Bad Cartoonist
The latest critic is an anonymous editorial cartoonist that started a blog called Bad Cartoonist ripping on work, sometimes with some personal attacks thrown in. He (it's almost certainly a man) is definitely a professional cartoonist with personal knowledge of the people he's attacking so it's whipping up a firestorm of speculation. The Daily Cartoonist has an interview with the unknown blogger and a growing comment thread with a lot of pros responding. Justin Bilicki already has a comic about it.
Internal criticism is sometimes hard to take, but editorial cartooning desperately needs it. The artist should have started the blog with their name on it, but whatever. I guess it's more exciting this way. Everyone gets to call each other and rampantly speculate! Maybe we can out him like Larry Craig.

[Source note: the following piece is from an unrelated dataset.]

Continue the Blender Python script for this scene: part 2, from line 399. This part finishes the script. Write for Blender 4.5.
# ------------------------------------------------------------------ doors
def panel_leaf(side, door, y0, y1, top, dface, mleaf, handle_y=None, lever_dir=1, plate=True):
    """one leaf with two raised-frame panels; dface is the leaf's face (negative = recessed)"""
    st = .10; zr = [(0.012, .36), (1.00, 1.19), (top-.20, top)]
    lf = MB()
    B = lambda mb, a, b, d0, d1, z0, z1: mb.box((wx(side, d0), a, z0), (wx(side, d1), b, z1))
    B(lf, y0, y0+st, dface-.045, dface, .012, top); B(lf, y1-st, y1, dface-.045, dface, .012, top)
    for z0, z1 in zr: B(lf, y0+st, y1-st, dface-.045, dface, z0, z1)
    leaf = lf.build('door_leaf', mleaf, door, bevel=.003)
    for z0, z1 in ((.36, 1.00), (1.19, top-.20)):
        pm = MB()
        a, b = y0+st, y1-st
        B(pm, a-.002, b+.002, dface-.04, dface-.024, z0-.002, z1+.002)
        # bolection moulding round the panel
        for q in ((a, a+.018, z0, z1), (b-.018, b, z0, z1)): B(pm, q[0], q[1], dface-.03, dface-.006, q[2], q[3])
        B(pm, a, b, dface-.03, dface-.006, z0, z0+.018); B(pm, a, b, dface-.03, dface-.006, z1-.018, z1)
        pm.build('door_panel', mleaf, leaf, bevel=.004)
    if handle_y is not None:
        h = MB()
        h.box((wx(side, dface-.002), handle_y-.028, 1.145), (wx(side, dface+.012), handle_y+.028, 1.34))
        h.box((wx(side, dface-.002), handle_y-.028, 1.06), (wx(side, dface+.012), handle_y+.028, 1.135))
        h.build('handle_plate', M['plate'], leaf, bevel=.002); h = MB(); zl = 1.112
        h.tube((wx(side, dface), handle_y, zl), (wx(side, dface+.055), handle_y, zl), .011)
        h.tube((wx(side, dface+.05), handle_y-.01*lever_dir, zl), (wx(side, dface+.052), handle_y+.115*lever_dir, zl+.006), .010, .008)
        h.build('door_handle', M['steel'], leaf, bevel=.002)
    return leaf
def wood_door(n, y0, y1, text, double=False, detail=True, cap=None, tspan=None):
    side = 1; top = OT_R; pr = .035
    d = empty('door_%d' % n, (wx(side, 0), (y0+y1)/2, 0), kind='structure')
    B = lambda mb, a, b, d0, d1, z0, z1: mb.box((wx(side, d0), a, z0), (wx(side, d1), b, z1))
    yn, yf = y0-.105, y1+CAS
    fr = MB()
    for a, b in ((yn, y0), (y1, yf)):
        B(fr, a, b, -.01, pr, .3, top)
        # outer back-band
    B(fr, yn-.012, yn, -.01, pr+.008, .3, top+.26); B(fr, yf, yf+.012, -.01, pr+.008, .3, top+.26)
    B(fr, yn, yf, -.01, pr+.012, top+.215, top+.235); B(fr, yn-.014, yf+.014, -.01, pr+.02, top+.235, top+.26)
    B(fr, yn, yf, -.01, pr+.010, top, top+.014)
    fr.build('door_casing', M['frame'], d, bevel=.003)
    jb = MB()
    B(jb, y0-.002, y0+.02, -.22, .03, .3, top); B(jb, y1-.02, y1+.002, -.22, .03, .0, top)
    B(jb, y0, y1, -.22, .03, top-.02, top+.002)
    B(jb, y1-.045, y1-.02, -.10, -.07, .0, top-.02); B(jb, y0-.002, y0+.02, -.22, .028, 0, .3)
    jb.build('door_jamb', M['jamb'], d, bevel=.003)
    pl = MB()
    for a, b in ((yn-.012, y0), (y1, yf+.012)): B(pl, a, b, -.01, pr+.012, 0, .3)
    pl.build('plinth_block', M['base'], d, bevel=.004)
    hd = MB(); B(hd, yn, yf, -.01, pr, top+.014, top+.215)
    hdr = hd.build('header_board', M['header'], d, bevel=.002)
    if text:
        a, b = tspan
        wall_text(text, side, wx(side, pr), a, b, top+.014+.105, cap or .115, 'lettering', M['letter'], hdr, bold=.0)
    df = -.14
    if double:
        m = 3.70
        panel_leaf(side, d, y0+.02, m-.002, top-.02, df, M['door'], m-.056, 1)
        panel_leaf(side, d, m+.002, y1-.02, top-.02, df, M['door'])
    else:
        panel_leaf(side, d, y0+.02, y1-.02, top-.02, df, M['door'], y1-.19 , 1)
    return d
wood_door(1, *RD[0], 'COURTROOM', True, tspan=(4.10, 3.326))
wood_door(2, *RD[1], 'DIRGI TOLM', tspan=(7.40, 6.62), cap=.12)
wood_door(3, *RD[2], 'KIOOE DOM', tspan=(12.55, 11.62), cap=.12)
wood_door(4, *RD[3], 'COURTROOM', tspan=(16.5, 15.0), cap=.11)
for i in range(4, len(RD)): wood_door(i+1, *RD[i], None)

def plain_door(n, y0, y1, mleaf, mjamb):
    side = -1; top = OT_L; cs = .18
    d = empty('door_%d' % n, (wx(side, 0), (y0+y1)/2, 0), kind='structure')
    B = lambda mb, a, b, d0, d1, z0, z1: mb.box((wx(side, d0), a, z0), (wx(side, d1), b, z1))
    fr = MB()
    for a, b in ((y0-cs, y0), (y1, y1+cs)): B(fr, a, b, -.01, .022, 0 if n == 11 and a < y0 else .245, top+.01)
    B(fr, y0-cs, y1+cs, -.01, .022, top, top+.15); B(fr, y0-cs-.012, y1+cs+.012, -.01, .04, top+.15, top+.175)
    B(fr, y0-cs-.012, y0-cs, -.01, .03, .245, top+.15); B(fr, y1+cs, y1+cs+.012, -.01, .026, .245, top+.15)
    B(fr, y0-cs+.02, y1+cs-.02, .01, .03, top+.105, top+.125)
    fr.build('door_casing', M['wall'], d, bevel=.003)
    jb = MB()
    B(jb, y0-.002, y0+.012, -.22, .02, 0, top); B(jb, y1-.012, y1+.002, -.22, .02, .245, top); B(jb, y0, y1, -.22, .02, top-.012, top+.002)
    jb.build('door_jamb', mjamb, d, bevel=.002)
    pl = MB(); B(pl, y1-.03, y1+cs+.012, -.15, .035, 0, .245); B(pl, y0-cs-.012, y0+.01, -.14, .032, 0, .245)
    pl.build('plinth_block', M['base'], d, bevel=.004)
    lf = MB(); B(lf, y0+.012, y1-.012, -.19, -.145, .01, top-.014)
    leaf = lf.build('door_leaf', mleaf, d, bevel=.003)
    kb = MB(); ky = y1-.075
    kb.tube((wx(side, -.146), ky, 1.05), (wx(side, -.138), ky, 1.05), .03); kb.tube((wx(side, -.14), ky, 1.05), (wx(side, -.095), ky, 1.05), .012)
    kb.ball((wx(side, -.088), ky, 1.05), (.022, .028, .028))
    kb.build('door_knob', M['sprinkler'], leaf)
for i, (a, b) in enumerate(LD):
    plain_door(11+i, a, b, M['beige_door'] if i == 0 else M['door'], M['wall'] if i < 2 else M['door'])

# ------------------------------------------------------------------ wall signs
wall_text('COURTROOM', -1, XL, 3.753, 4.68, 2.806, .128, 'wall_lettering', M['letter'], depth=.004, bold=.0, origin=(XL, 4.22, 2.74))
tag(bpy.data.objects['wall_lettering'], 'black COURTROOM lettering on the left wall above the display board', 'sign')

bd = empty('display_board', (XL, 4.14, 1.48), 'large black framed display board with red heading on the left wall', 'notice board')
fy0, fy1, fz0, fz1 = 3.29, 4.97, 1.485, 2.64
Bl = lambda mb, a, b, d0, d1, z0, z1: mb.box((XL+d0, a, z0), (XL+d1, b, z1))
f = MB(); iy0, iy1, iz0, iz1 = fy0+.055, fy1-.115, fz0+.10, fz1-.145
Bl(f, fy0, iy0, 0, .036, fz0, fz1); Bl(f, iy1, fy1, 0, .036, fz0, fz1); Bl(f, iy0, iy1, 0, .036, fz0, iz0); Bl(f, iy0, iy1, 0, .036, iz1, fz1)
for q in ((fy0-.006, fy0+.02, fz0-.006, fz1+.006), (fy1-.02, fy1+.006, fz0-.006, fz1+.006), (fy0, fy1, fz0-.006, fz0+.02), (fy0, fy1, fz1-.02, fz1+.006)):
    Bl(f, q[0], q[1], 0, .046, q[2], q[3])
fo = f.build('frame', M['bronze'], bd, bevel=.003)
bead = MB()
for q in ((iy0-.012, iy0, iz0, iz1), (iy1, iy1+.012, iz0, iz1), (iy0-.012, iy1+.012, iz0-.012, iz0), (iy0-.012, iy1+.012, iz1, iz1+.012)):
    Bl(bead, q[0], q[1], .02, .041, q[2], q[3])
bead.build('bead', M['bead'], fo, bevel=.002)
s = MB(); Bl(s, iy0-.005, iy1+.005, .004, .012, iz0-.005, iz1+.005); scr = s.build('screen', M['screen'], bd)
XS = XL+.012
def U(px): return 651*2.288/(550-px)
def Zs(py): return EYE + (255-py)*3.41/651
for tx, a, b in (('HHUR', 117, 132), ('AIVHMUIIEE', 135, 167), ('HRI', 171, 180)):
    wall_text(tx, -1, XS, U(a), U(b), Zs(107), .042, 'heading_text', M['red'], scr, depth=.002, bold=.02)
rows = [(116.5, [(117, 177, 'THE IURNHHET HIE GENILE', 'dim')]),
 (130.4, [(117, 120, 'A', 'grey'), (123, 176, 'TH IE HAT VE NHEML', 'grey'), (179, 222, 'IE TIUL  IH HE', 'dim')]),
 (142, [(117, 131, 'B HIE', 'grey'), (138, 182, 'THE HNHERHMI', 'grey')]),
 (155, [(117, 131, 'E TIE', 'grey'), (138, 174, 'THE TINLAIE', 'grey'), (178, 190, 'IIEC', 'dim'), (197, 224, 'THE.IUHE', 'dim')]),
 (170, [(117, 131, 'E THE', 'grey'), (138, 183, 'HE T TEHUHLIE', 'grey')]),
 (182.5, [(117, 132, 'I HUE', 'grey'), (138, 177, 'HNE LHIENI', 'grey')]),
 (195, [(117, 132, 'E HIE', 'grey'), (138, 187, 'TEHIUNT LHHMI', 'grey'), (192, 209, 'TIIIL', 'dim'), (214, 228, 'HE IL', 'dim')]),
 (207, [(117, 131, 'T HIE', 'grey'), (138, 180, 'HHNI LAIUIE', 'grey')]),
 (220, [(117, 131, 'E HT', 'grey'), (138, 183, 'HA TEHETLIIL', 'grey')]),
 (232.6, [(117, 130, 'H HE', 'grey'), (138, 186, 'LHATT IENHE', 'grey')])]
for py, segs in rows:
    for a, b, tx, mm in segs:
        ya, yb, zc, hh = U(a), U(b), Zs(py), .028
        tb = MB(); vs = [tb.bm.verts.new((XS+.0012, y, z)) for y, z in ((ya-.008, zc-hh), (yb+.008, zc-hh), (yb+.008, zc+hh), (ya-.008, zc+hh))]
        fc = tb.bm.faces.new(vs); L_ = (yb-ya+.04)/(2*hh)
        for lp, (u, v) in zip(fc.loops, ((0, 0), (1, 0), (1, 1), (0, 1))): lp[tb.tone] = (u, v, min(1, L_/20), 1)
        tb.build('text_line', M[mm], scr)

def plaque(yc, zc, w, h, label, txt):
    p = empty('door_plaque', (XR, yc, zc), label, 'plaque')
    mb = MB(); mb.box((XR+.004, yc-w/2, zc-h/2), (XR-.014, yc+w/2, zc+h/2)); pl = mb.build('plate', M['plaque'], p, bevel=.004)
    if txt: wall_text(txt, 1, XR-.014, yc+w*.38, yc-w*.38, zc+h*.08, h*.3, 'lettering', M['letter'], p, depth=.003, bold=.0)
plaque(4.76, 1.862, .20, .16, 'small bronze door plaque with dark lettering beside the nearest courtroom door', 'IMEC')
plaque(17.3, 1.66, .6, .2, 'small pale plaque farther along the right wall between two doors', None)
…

I've been told that some artists have floated my name as a possibility. It's not me.
I have been critical of the state of political cartoons though. The first time a lot of people saw my work was when Cagle posted this cartoon on his blog on 2005.
It's the fault of the artists as well as their editors. The decades-long drive to get an editorial cartoon that appeals to all readers has lead to safe, homogenized, and uninspiring cartoons that most everyday people can't even differentiate. Many editors are fearful of any cartoon that takes a partisan position and instead reprint safe political gag cartoons (as exemplified by the cartoons run three inches wide in Newsweek).
I just don't see the excessive labeling and holiday metaphors (cupid shooting arrows at whomever is in the news near Valentine's Day) as resonating with people in 2008. It's time to move on from that.
The anonymous criticism within our ranks may spawn resentment and paranoia but hopefully it will embarrass some people to do better work.